План для рассказа (В «зарю»)Датируется с большой вероятностью февралем — первой половиной марта 1869 г. Возникновение же замысла должно быть отнесено, по свидетельству Достоевского, к 1864 г.
После завершения в последних числах января 1869 г. романа «Идиот» Достоевский через H. H. Страхова вступил в переписку с редакцией журнала «Заря», который в конце 1868 г он обещал поддержать своим участием. Переписка эта заключает в себе некоторые противоречия: в письме к Страхову от 26 февраля (10 марта) 1869 г. писатель сообщал, что он собирается доставить в «Зарю» к сентябрю «повесть, т. е. роман», «величиною в «Бедных людей» или в 10 печатных листов», и просил редактора журнала В. В. Кашпирева выслать ему во Флоренцию аванс (XXIX, кн. 1, 20–21). Когда же Страхов написал, что Кашпирев в денежном отношении «в настоящую минуту <…> ничего сделать не может» и предлагает рассрочить уплату, у Достоевского возникла новая идея. 18 (30) марта 1869 г. он писал Страхову, что «вместо прежних условий» может выслать «Заре» «один рассказ, весьма небольшой, листа в 2 печатных, может быть несколько более (в «Заре», может быть, займет листа 3 или даже 3 1/2)». «Этот рассказ, — продолжал Достоевский в том же письме, — я еще думал написать четыре года назад в год смерти брата, в ответ на слова Ап. Григорьева, похвалившего мои «Записки из подполья» и сказавшего мне тогда «ты в этом роде и пиши». Но это не «Записки из подполья»; это совершенно другое по форме, хотя сущность — та же, моя всегдашняя сущность, если только Вы, Николай Николаевич, признаете и во мне как у писателя некоторую свою, особую сущность. Этот рассказ я могу написать очень скоро, — так как нет ни одной строчки и ни единого слова, не ясного для меня в этом рассказе. При том же много уже и записано (хотя еще ничего не написано). Этот рассказ я могу кончить и выслать в редакцию гораздо раньше первого сентября (хотя, впрочем, думаю, вам раньше и не надо; не в летних же месяцах будете вы меня печатать!). Одним словом, я могу его выслать даже через два месяца» (XXIX, кн.1, 32). Меньше чем через месяц Достоевский снова пишет Страхову, что решил сесть как можно скорее за роман на будущий год для «Русского вестника», повести в 10–12 печатных листов писать не будет, а что касается «Зари», то ей он может предложить небольшой рассказ в 2–3 печатных листа («Вечный муж»).
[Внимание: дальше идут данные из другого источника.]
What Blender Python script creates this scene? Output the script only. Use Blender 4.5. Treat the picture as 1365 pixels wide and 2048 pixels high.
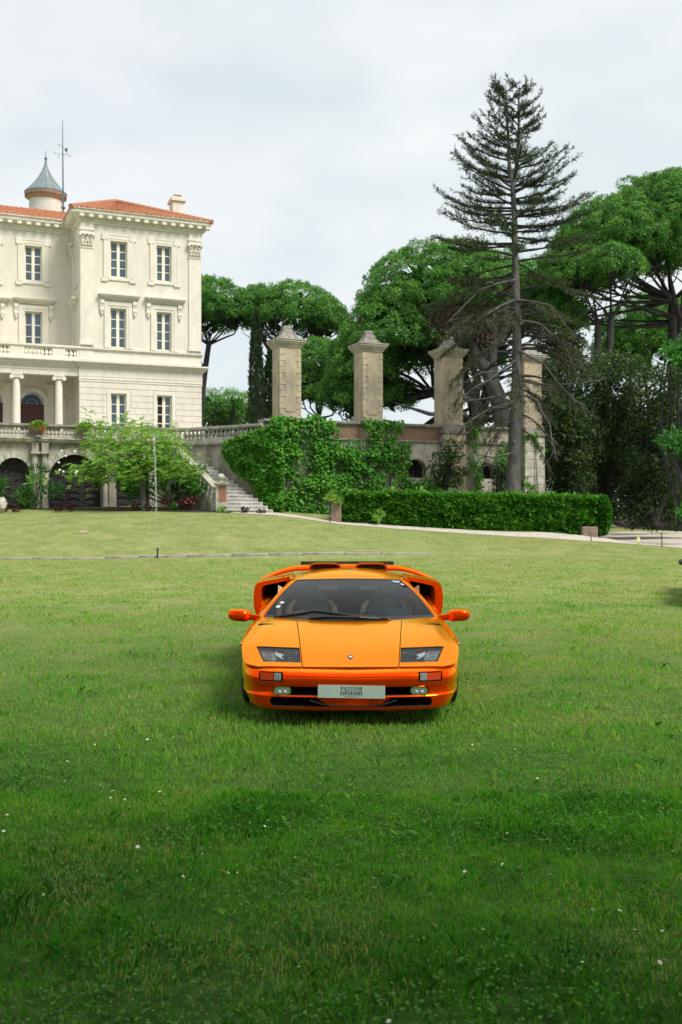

Подтверждением того, что «План для рассказа (в «Зарю»)» к середине марта 1869 г был письменно зафиксирован, служит признание Достоевского в письме от 18 (30) марта 1869 г. о том, что «много уже и записано (хотя еще ничего не написано) «. Что касается «Вечного мужа», то в августовских письмах 1869 г. к А. Н. Майкову и С. А. Ивановой Достоевский сообщал, что повесть для «Зари» он писать не начинал (XXIX, кн.1, 51–58).